Cornfield would have been a good fit for the KCTS debate, Pattison said. “We think that Jerry Cornfield was a completely logical choice for the panel,” he said. “He's the only statewide political reporter working for a newspaper in this district.”
KCTS released a statement saying the live program had been canceled after representatives from the Koster for Congress campaign informed the station their candidate would not participate without changes to the panel.
“We regret that voters in Washington's 2nd Congressional District will not have this opportunity to hear from the candidates with less than two weeks to go before the Nov. 2 general election,” the statement says.
KCTS host Enrique Cerna, who was to be the debate moderator, said he read Cornfield's stories and found them informative and straightforward. Cerna said Cornfield was a perfect fit for the panel because he's the main political writer at the biggest newspaper in the district. The station says it doesn't let campaigns influence whom it picks as panelists.
KCTS planned to air substitute coverage of the contest at 7 p.m. Thursday.
Koster and Larsen, who are both originally from Arlington, are waging a fierce battle for the district, which stretches from Mukilteo to the Canadian border. They also ran against each other in 2000, when Larsen won by a small margin. He has held the seat ever since.
This election cycle has been characterized by negative political ads on both sides. Koster, 58, of Arlington, is a Snohomish County councilman who is in his third term. He's a strong critic of the federal stimulus and federal health care overhaul that Larsen supported.

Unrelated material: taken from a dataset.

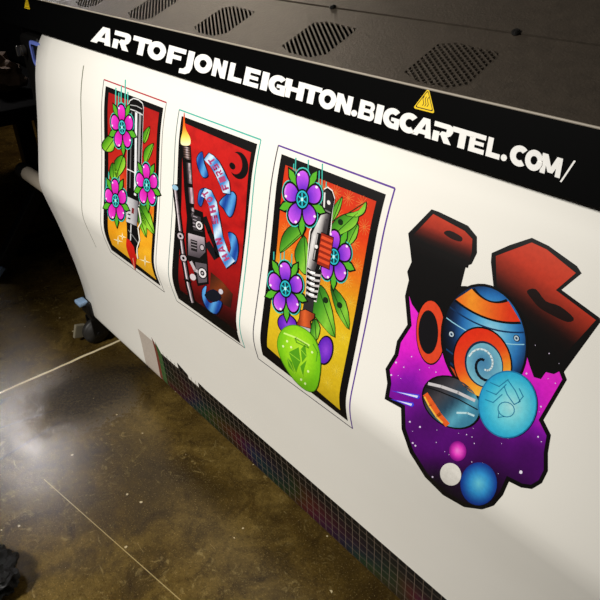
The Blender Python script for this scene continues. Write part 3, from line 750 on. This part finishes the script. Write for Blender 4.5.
word('FIRST', [(227.2, 191), (222.4, 178), (217, 168), (210.6, 158)], 6.4, (178, 70, 120), 12)
word('HAN SHOT', [(228.5, 261), (221.8, 249), (218, 235), (215, 216), (210.8, 200), (204.5, 191)], 6.2, (178, 70, 120), 14)
P.build('banner_print', 'print with a blue ribbon banner and dark machine on red')

# ---------------- third print: purple flowers, grey handle, green orb
P = Print()
P.frame(quad_uv((278.4, 145.4), (395, 188.4), (352.5, 428.5), (258.3, 358.6)), 0.003, None, 0, [(95, 60, 150), (95, 60, 150), (80, 76, 84), (80, 76, 84)])
P.uv(quad_uv((281.7, 154), (386, 194.4), (347.9, 421), (262.9, 355)), BLK, 0)
def bg3(x, y):
    return stops((y - 165 - (x - 285) * .42) / 185, [(0, (205, 50, 18)), (.2, (222, 58, 20)), (.42, (228, 110, 22)), (.6, (224, 160, 24)), (.8, (224, 190, 30)), (1, (212, 178, 28))])
P.uv(quad_uv((285.6, 165), (376.4, 201.3), (340.2, 410), (267.4, 347)), bg3, 1, 0.013)
q3 = quad_uv((285.6, 165), (376.4, 201.3), (340.2, 410), (267.4, 347)); x0, x1, v0, v1 = q3[0][0], q3[1][0], q3[0][1], q3[2][1]
for i in range(7):
    for j in range(12):
        cx_, cv_ = x0 + .012 + (x1 - x0 - .024) * (i + .5 * (j % 2)) / 6.5, v0 + .012 + (v1 - v0 - .024) * j / 11
        if not inside(project(sheet_pt(cx_, cv_)), [(291, 174), (370, 206), (336, 398), (274, 338)]): continue
        for a in range(0, 180, 30):
            dx, dv = .0135 * cos(radians(a)), .0135 * sin(radians(a)); nx, nv = -dv * .028, dx * .028
            P.uv([(cx_ - dx + nx, cv_ - dv + nv), (cx_ + dx + nx, cv_ + dv + nv), (cx_ + dx - nx, cv_ + dv - nv), (cx_ - dx - nx, cv_ - dv - nv)], (lambda x, y: mixc(bg3(x, y), (255, 235, 120), .38)), 2, .03)
drips(P, [(296, 158, 175), (294, 164, 176), (308.5, 160, 182), (319.5, 171, 186), (322.5, 164, 190), (326.5, 182, 200), (274, 252, 276), (277, 262, 276), (281, 244, 268), (284.5, 250, 268), (292, 254, 275)], 0, 0, (60, 180, 165), 3)
for lf in ([(342, 197), (340, 209), (333, 221), (329.8, 214)], [(358, 224), (356, 238), (348, 245), (343.5, 236)],
           [(303.3, 231.7), (295, 241), (280.8, 252.5), (283, 236.5), (292, 226)], [(304.4, 236), (309, 253.3), (306.6, 274), (298.6, 266.3), (295.6, 251)],
           [(318, 285.5), (328.5, 296.8), (335.4, 337), (316.6, 317.5), (310.6, 306.7)], [(331, 286), (345.6, 302), (349.4, 329), (337, 311)], [(315, 319), (320, 328), (316.6, 340), (310.6, 331)]): leaf(P, lf, 4, (18, 60, 22), (70, 150, 35), (140, 205, 60))
leaf(P, [(347, 214), (358, 213), (356.5, 224), (346, 232), (332, 237), (329.6, 232), (336, 220)], 6, (18, 60, 22), (70, 150, 35), (140, 205, 60))
leaf(P, [(366.3, 202), (364.6, 212), (357, 216.5), (346, 214.6), (359, 210.6)], 7, (18, 60, 22), (90, 165, 40), (140, 205, 60))
for a in ((341, 222), (326, 300), (340, 305)): P.px(ell(a, (2.6, .8), (-.3, 3)), (20, 40, 18), 9)
PU, PB = (200, 85, 235), (85, 30, 190)
flower(P, (334.5, 256.6), (17, 6), (-3, 26), PU, PB, 6, (40, 185, 200), skip=(4,))
body = [(324.5, 190.5), (328, 188.5), (332.6, 192), (335, 200), (332.6, 212), (329.6, 234), (320, 268), (322, 271), (317, 300), (306.4, 297), (308, 265), (311.6, 232), (321, 212)]
P.px(grow(body, 2.0), (238, 232, 225), 9); P.px(grow(body, .7), BLK, 10)
P.px([(323, 212), (330.6, 214.5), (327, 236), (315, 272), (307.8, 267), (312.4, 234)], lambda x, y: stops((x - 310 + (y - 212) * .27) / 18, [(0, (70, 66, 68)), (.35, (150, 146, 146)), (.6, (235, 232, 230)), (.85, (170, 165, 164)), (1, (60, 56, 58))]), 11, .007)
P.px(smooth_closed([(324, 193), (328, 190), (333, 196), (333, 206), (330.5, 211), (323.4, 208.5)], 3), (34, 32, 34), 11); P.line([(325.4, 193), (324.8, 207)], 1.6, (225, 222, 220), 12); P.px(ell((329.4, 202.5), (1.7, .6), (0, 2.2)), (235, 232, 230), 12); P.line([(323.6, 209), (331, 212.5)], 1.4, (120, 116, 116), 12)
P.px([(317.8, 232.4), (322.4, 233.6), (318.2, 263), (313, 260)], BLK, 12); P.px(ell((317, 246.5), (1.6, .5), (-.2, 2)), (235, 232, 230), 13)
P.line([(318.4, 234), (316.8, 243.5)], 1.1, (170, 166, 166), 13); P.line([(316, 250), (314.6, 259)], 1.1, (170, 166, 166), 13)
rb = [(322.2, 232.6), (334, 237.8), (329.8, 268.8), (317.8, 263.6)]
P.px(grow(rb, 1.0), BLK, 13); P.px(rb, (150, 40, 20), 14)
for k in range(5): P.line([(323.2 - .85 * k, 237 + 5.6 * k), (332.4 - .8 * k, 241.2 + 5.6 * k)], 3.0, (222, 78, 40), 15)
for k in range(5):
    a, b = (308.6 - .3 * k, 270.5 + 5.5 * k), (320.4 - .8 * k, 275.4 + 5.3 * k); P.line([a, ((a[0] + b[0]) / 2, (a[1] + b[1]) / 2 + 1.6), b], 2.2, (205, 200, 200), 11); P.line([(a[0] + 3, a[1] + 1.4), (a[0] + 6.5, a[1] + 2.6)], 2.2, (255, 255, 255), 12)
P.px([(305.5, 296.5), (314.5, 299.6), (313, 313), (303, 310.5)], (45, 42, 44), 11)
kn = [(301, 311), (306, 309.6), (315, 314), (314.6, 318), (310.6, 321), (311.4, 328), (297, 324.4), (300.5, 318)]
P.px(grow(kn, .9), BLK, 11); P.px(kn, lambda x, y: stops((x - 297) / 18, [(0, (110, 35, 15)), (.4, (225, 100, 45)), (1, (120, 40, 18))]), 12, .006)
P.px([(297.6, 325), (311, 328.6), (310.4, 333.4), (296, 329.6)], (188, 184, 184), 12)
flower(P, (303.3, 199.2), (19, 5.6), (-3.2, 28.5), PU, PB, 14, (40, 185, 200))
flower(P, (286.5, 288.3), (17.4, 5.6), (-1.6, 26), PU, PB, 14, (40, 185, 200))
for c, ax, ay in (((288, 324), (9, 3), (-1, 9)), ((325.6, 350), (7, 2), (-2.4, 13))): P.px(ell(c, ax, ay, 1.12), BLK, 12); P.px(ell(c, ax, ay), rad(c, ax, ay, [(0, (150, 70, 220)), (1, (90, 30, 180))]), 13, .007)
orb = smooth_closed([(278.4, 342), (284.5, 328.5), (298, 325.7), (313.6, 336.5), (320.8, 357), (318.4, 384.7), (309.5, 390.6), (295.3, 379.5), (282.4, 359)], 4)
P.px(grow(orb, .8), (70, 130, 20), 14); P.px(orb, rad((299, 352), (20, 8), (-1, 33), [(0, (178, 226, 50)), (.6, (150, 216, 30)), (1, (112, 190, 22))]), 15, .008)
for p in ([(289.5, 352), (299.5, 347), (301.5, 361), (297, 372)], [(301.5, 349), (306, 344), (307.5, 356), (303, 362)], [(288, 357), (293, 362), (296, 373), (289.5, 366)], [(301, 366), (307.5, 360), (304, 376)]):
    P.px(p, (84, 158, 26), 16); P.line([p[0], p[2]], .7, (150, 210, 50), 17)
P.line([(285, 333), (297, 337.5), (310, 345)], 1.6, (205, 240, 120), 16); P.line([(296, 338), (308, 345), (309.4, 347.6), (297.4, 342)], 1.2, (95, 160, 30), 16, True)
for c in ((288, 341), (302, 379), (309, 371), (306, 383), (292, 347), (313, 352), (284, 346)): P.px(ell(c, (1.1, .3), (0, 1.3), n=8), (225, 245, 170), 16)
P.line([(314, 344), (318.4, 352), (317, 361)], 1.0, (88, 160, 30), 16)
P.build('orb_print', 'print of purple flowers, grey handle and green orb on orange')

# ---------------- the contour-cut space print
P = Print()
OUT = [(431.7, 209.3), (408.3, 233.3), (410, 246.7), (411.7, 262), (407.3, 271.7), (409, 280), (405, 296), (407.5, 324.7), (397, 341), (394.5, 354), (385.5, 368.7), (387.3, 383.3), (384.6, 399), (401, 408), (401.6, 429), (410, 453), (425, 477), (443, 495), (464, 507), (482, 509.4), (494, 505.5), (503, 495), (509, 481.5), (521, 487.5), (532, 489), (542, 483), (548, 471), (548, 453), (551, 435), (543.5, 420), (567, 379.7), (564, 372), (600.5, 322), (600, 318), (561.5, 289.8), (581.7, 273.3), (577, 266), (548.7, 245.8), (532, 237.8), (510, 245), (491.8, 253), (491, 262), (494.4, 293.5), (466, 286), (461, 286), (466, 266), (471.7, 264), (477, 253), (477, 236.7), (468, 225.7), (438.7, 211.7)]
P.px(OUT, BLK, 0)
INN = inset(OUT, 4.2)
def sp(x, y):
    n = noise.noise(Vector((x * .03, y * .03, 7))) * .14
    t = (y - 295 - max(0, x - 500) * .35 + (480 - x) * .12) / 200 + n
    return stops(t, [(0, (245, 50, 215)), (.34, (226, 30, 205)), (.52, (138, 16, 172)), (.7, (84, 8, 112)), (.88, (50, 6, 66)), (1.02, (16, 6, 22))])
P.px(INN, sp, 1, .02)
# black silhouette bridging the two red blocks
P.px([(411, 235), (433, 213), (467, 229), (474, 238), (474, 252), (464, 263), (457, 290), (466, 288), (494, 296), (540, 300), (598, 318), (562, 370), (554, 374), (546, 372), (541, 379), (534, 377), (530, 366), (527, 356), (505, 330), (470, 345), (442, 340), (437, 322), (428, 312), (423, 324), (417, 330), (419, 314), (412, 304), (408, 292), (411, 280), (410, 270), (414, 262)], BLK, 2)
P.px([(424, 306), (432, 300), (438, 322), (436, 348), (428, 352), (425, 336), (420, 345), (418, 332), (424, 326)], BLK, 2)
P.px([(491.8, 253), (491, 262), (494.4, 293.5), (530, 345), (562, 371), (600.5, 322), (600, 318), (561.5, 289.8), (581.7, 273.3), (577, 266), (548.7, 245.8), (532, 237.8), (510, 245)], BLK, 1.6)
P.px([(431.7, 209.3), (408.3, 233.3), (410, 246.7), (411.7, 262), (407.3, 271.7), (409, 280), (406, 292), (466, 286), (461, 286), (466, 266), (471.7, 264), (477, 253), (477, 236.7), (468, 225.7), (438.7, 211.7)], BLK, 1.6)
def red1(x, y): return stops((y - 213 - (x - 433) * .42) / 32, [(0, (196, 58, 32)), (.45, (165, 46, 28)), (.8, (60, 16, 10)), (1.0, (12, 8, 8))])
P.px([(433.5, 214), (413, 235.5), (414.5, 252), (468, 268), (472, 252), (472.5, 239), (465, 231)], red1, 3, .012)
P.px(smooth_closed([(444, 233), (450, 230.5), (462, 237), (461, 241.5), (452, 239)], 3), (28, 10, 8), 4)
def red2(x, y): return stops((y - 243 - (x - 520) * .75) / 78 + .18, [(0, (206, 62, 34)), (.4, (196, 54, 30)), (.72, (120, 34, 20)), (.95, (28, 10, 8)), (1.1, (12, 8, 8))])
P.px([(532, 242.5), (496, 256), (497, 291), (520, 310), (548, 340), (560, 360), (596, 320), (556, 290), (576, 273), (547, 249.5)], red2, 3, .013)
P.px(smooth_closed([(527, 291), (536, 289), (546, 301), (560, 306), (574, 318), (568, 322), (554, 316), (540, 308), (532, 299)], 3), (24, 9, 7), 4)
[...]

Larsen, 45, of Everett, has accused Koster of wanting to privatize Social Security, a charge Koster denies.
Larsen, who on Tuesday night was on his way to a League of Women Voters forum in Anacortes, said showing up for debates and forums is an essential part of the job. He noted that he faced a number of people at Everett Memorial Stadium last year who were upset about the Democrats' plan for a health care overhaul.
“You can't run for Congress by running from the voters,” Larsen said. “You have to show up in this job and you have to show up for the job interview.”
Thursday's debate was to have been moderated by Enrique Cerna, host of the political show “KCTS 9 Connects.” KPLU (88.5 FM) reporter Liam Moriarty also was to be a panelist.
Cornfield has covered politics and Washington state government for The Herald since 2004. He also writes The Petri Dish blog on Before coming to Washington state, he worked for television, radio stations and newspapers in Santa Barbara, Calif.
David Ammons, a spokesman for the Washington Secretary of State's office, said voters will lose an important source of information the debate would have provided. Before working for state government, Ammons was a longtime Associated Press reporter who was considered the dean of the Olympia press corps. That gave Ammons a chance to interact with both Cornfield and Koster.
“We certainly support as many debates and joint appearances as candidates are able to negotiate,” he said. “Not to second-guess Koster's opinion, but Jerry's highly regarded as a fair and accurate reporter in the capital press corps.”
Ammons said he never detected bias in Cornfield's writing. At the same time, he enjoyed a positive relationship with Koster when he served as a state representative.
“I don't recall him ever being a media critic or bashing on media for bias,” Ammons said.
The Marysville Tulalip Chamber of Commerce was scheduled to host a debate between Koster and Larsen between 7 and 9 a.m. Friday at the Canoes Cabaret at the Tulalip Resort Casino.